* begin Raw data *

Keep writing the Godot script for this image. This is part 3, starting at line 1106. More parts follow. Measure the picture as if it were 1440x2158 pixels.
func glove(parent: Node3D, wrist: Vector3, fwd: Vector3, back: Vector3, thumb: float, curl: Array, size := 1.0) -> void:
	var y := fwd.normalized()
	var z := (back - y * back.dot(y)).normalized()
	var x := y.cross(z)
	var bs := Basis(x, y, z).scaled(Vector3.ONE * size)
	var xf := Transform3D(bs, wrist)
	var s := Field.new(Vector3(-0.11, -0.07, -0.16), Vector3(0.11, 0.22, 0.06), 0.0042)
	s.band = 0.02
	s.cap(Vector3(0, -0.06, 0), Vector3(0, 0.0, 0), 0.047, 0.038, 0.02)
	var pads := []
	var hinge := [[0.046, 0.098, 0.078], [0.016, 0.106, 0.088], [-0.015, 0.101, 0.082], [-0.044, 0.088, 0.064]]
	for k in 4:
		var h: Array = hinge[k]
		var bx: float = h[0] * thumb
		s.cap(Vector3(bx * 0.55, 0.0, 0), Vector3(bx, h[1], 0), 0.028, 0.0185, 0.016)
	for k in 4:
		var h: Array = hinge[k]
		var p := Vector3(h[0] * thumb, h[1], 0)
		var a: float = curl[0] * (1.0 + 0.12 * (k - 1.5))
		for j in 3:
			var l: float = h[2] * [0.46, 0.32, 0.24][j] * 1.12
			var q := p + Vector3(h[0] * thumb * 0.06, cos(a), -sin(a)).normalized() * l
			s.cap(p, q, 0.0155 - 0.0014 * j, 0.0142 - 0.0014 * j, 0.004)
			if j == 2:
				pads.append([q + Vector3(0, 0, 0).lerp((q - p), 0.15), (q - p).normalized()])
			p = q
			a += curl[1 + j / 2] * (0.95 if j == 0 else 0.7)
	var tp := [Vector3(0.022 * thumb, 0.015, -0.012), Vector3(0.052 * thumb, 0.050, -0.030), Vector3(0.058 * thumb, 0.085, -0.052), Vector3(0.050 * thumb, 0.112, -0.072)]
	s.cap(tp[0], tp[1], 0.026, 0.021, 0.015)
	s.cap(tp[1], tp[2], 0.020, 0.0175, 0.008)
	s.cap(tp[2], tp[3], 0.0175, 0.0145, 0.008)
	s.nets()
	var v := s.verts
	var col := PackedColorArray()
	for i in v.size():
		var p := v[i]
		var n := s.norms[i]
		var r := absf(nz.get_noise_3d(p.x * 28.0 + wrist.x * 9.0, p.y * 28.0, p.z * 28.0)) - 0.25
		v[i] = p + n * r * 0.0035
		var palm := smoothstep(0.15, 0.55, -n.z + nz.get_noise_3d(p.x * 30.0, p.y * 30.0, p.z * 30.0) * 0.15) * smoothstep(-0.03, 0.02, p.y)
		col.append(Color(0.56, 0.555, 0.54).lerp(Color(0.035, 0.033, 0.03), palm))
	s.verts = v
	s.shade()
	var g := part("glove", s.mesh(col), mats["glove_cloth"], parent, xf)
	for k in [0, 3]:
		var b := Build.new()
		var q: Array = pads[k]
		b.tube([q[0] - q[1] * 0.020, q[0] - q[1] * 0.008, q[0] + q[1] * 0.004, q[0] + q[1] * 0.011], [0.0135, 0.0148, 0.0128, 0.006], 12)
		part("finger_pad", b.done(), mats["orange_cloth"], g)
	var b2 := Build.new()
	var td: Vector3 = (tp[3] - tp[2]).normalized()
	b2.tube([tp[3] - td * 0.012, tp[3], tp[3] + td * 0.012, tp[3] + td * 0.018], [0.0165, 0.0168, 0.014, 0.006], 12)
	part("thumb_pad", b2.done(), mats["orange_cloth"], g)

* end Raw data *

• Brief
Print all of the data exactly as it was given.

• Answer for this exercise
Keep writing the Godot script for this image. This is part 3, starting at line 1106. More parts follow. Measure the picture as if it were 1440x2158 pixels.
func glove(parent: Node3D, wrist: Vector3, fwd: Vector3, back: Vector3, thumb: float, curl: Array, size := 1.0) -> void:
	var y := fwd.normalized()
	var z := (back - y * back.dot(y)).normalized()
	var x := y.cross(z)
	var bs := Basis(x, y, z).scaled(Vector3.ONE * size)
	var xf := Transform3D(bs, wrist)
	var s := Field.new(Vector3(-0.11, -0.07, -0.16), Vector3(0.11, 0.22, 0.06), 0.0042)
	s.band = 0.02
	s.cap(Vector3(0, -0.06, 0), Vector3(0, 0.0, 0), 0.047, 0.038, 0.02)
	var pads := []
	var hinge := [[0.046, 0.098, 0.078], [0.016, 0.106, 0.088], [-0.015, 0.101, 0.082], [-0.044, 0.088, 0.064]]
	for k in 4:
		var h: Array = hinge[k]
		var bx: float = h[0] * thumb
		s.cap(Vector3(bx * 0.55, 0.0, 0), Vector3(bx, h[1], 0), 0.028, 0.0185, 0.016)
	for k in 4:
		var h: Array = hinge[k]
		var p := Vector3(h[0] * thumb, h[1], 0)
		var a: float = curl[0] * (1.0 + 0.12 * (k - 1.5))
		for j in 3:
			var l: float = h[2] * [0.46, 0.32, 0.24][j] * 1.12
			var q := p + Vector3(h[0] * thumb * 0.06, cos(a), -sin(a)).normalized() * l
			s.cap(p, q, 0.0155 - 0.0014 * j, 0.0142 - 0.0014 * j, 0.004)
			if j == 2:
				pads.append([q + Vector3(0, 0, 0).lerp((q - p), 0.15), (q - p).normalized()])
			p = q
			a += curl[1 + j / 2] * (0.95 if j == 0 else 0.7)
	var tp := [Vector3(0.022 * thumb, 0.015, -0.012), Vector3(0.052 * thumb, 0.050, -0.030), Vector3(0.058 * thumb, 0.085, -0.052), Vector3(0.050 * thumb, 0.112, -0.072)]
	s.cap(tp[0], tp[1], 0.026, 0.021, 0.015)
	s.cap(tp[1], tp[2], 0.020, 0.0175, 0.008)
	s.cap(tp[2], tp[3], 0.0175, 0.0145, 0.008)
	s.nets()
	var v := s.verts
	var col := PackedColorArray()
	for i in v.size():
		var p := v[i]
		var n := s.norms[i]
		var r := absf(nz.get_noise_3d(p.x * 28.0 + wrist.x * 9.0, p.y * 28.0, p.z * 28.0)) - 0.25
		v[i] = p + n * r * 0.0035
		var palm := smoothstep(0.15, 0.55, -n.z + nz.get_noise_3d(p.x * 30.0, p.y * 30.0, p.z * 30.0) * 0.15) * smoothstep(-0.03, 0.02, p.y)
		col.append(Color(0.56, 0.555, 0.54).lerp(Color(0.035, 0.033, 0.03), palm))
	s.verts = v
	s.shade()
	var g := part("glove", s.mesh(col), mats["glove_cloth"], parent, xf)
	for k in [0, 3]:
		var b := Build.new()
		var q: Array = pads[k]
		b.tube([q[0] - q[1] * 0.020, q[0] - q[1] * 0.008, q[0] + q[1] * 0.004, q[0] + q[1] * 0.011], [0.0135, 0.0148, 0.0128, 0.006], 12)
		part("finger_pad", b.done(), mats["orange_cloth"], g)
	var b2 := Build.new()
	var td: Vector3 = (tp[3] - tp[2]).normalized()
	b2.tube([tp[3] - td * 0.012, tp[3], tp[3] + td * 0.012, tp[3] + td * 0.018], [0.0165, 0.0168, 0.014, 0.006], 12)
	part("thumb_pad", b2.done(), mats["orange_cloth"], g)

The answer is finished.